Time for a break? When parked the PIIP unveils further surprises. The backrests of all the seats can be folded completely flat, transforming the interior into a generous open space – enough room for three adults to lie down in. Thanks to the open design with no barrier behind the back seat, it’s possible to lie with your legs in the boot and enjoy the starry sky through the giant rear window. Time for the PIIP to grab forty winks too! With the boot lifted, this becomes an openair spectacle. The doors of the PIIP hinge forwards at the front, and backwards at the back (like a carriage) which creates maximum openness for enjoying the surroundings from the interior. As you drink in the view, the PIIP charges itself via an electric plug in its black nose.
With its foldable seats, the PIIP creates a generous open (cargo) space. But it doesn’t stop there: all the seats are fully detachable. This means that it boasts an unusually large volume. Say you want to transport something – bikes, 35 banana boxes, furniture, two adult goats… No problem!
Harnessing passionate and uncompromising mechanical and electronic ingenuity, the PIIP engineers have devised a consciously simple automotive experience, one that makes room for the sensorial drive across a continent. In contrast to contemporary haste, with a PIIP you prefer to be somewhere between A and B.

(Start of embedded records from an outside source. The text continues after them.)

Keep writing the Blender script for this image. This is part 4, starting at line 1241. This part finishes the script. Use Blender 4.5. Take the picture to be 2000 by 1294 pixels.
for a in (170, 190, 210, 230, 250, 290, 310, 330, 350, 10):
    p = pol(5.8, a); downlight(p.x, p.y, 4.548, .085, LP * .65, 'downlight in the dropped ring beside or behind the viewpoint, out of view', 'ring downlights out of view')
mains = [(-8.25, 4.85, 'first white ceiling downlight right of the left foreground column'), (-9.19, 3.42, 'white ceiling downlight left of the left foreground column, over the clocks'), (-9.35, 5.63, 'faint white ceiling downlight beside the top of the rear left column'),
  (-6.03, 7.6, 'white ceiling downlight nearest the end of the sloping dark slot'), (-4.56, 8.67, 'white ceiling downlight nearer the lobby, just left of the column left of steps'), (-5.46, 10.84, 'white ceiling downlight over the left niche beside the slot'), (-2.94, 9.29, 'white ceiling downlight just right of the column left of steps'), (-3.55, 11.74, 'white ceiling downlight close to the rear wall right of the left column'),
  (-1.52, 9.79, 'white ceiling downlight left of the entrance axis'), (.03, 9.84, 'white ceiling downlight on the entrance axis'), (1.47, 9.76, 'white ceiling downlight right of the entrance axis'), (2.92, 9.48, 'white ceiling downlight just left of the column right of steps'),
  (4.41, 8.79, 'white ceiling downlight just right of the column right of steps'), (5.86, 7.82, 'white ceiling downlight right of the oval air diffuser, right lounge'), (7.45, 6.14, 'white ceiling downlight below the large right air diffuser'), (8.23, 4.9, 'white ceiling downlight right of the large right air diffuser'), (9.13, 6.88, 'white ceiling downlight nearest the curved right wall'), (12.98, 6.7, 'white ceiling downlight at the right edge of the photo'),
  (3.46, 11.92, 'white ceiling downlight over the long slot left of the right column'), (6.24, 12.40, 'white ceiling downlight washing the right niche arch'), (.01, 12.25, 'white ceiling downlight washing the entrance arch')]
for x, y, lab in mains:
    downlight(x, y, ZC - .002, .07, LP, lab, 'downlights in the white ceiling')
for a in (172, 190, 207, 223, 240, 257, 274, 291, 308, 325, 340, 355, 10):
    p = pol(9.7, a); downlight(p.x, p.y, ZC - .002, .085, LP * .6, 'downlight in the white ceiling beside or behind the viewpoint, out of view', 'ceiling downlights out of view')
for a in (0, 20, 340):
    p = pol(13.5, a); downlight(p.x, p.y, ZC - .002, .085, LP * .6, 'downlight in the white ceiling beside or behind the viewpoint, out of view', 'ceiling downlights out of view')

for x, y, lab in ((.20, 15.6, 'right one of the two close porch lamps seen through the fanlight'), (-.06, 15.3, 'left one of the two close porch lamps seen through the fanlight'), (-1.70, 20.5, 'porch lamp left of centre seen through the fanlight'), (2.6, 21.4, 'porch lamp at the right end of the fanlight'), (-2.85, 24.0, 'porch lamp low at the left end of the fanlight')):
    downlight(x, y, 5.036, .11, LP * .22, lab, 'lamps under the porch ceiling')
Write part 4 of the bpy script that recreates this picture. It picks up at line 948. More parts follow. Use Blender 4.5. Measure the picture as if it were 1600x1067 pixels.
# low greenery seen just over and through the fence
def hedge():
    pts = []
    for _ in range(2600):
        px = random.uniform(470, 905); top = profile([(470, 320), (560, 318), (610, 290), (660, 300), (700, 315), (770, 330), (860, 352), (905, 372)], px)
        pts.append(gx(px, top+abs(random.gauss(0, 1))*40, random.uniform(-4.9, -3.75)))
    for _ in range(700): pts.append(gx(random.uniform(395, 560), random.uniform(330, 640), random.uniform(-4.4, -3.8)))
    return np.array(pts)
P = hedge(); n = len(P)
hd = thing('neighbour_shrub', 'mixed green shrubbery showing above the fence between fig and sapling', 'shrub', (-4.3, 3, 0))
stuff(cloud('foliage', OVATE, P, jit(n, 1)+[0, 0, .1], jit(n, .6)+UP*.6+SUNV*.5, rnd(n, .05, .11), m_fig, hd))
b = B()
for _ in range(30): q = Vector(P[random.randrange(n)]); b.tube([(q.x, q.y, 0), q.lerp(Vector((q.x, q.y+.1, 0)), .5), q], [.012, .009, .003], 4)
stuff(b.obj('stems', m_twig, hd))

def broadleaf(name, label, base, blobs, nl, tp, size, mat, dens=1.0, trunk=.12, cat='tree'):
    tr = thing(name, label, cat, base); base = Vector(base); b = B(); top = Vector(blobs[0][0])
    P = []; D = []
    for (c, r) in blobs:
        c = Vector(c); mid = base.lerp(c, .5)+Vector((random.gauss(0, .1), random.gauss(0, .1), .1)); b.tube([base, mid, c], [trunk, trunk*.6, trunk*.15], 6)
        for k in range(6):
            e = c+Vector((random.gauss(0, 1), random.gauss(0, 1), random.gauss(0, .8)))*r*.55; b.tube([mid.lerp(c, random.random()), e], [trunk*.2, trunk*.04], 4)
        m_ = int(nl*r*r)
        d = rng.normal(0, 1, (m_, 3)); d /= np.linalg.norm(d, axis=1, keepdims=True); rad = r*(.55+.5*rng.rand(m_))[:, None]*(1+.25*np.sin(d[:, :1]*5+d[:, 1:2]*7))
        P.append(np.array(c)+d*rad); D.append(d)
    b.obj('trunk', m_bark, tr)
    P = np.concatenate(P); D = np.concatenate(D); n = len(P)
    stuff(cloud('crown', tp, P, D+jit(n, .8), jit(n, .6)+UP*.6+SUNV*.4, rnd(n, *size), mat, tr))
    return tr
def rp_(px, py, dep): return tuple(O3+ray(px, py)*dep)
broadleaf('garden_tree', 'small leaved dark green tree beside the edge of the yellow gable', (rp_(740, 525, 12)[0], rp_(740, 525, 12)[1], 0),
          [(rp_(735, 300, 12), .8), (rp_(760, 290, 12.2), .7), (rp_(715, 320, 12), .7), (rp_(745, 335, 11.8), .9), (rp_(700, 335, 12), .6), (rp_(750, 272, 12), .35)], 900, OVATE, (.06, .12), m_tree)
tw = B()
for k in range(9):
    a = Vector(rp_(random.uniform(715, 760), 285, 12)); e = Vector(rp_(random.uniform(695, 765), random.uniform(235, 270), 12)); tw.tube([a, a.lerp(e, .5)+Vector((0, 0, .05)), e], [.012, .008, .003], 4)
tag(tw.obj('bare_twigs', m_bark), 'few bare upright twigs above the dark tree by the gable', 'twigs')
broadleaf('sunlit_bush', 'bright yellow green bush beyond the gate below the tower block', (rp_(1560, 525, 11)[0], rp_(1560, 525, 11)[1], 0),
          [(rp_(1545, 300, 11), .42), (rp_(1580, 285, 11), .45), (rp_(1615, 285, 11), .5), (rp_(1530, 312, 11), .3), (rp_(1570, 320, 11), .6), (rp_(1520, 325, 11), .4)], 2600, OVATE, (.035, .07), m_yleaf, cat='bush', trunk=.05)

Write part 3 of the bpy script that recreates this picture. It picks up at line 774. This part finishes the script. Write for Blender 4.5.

A people carrier? Hatchback? C or D segment? This type of categorisation is insufficient for pinpointing PIIP’s idiosyncratic design. That’s right: it’s a category onto itself. Designed for the delights of travelling with company – of which the playful PIIP is a part. As you drive it through regions and countries, your connection grows; over time you’ll be having conversations with one another. You’re in good hands, because as well as being a robust, reliable machine, the PIIP is a great friend.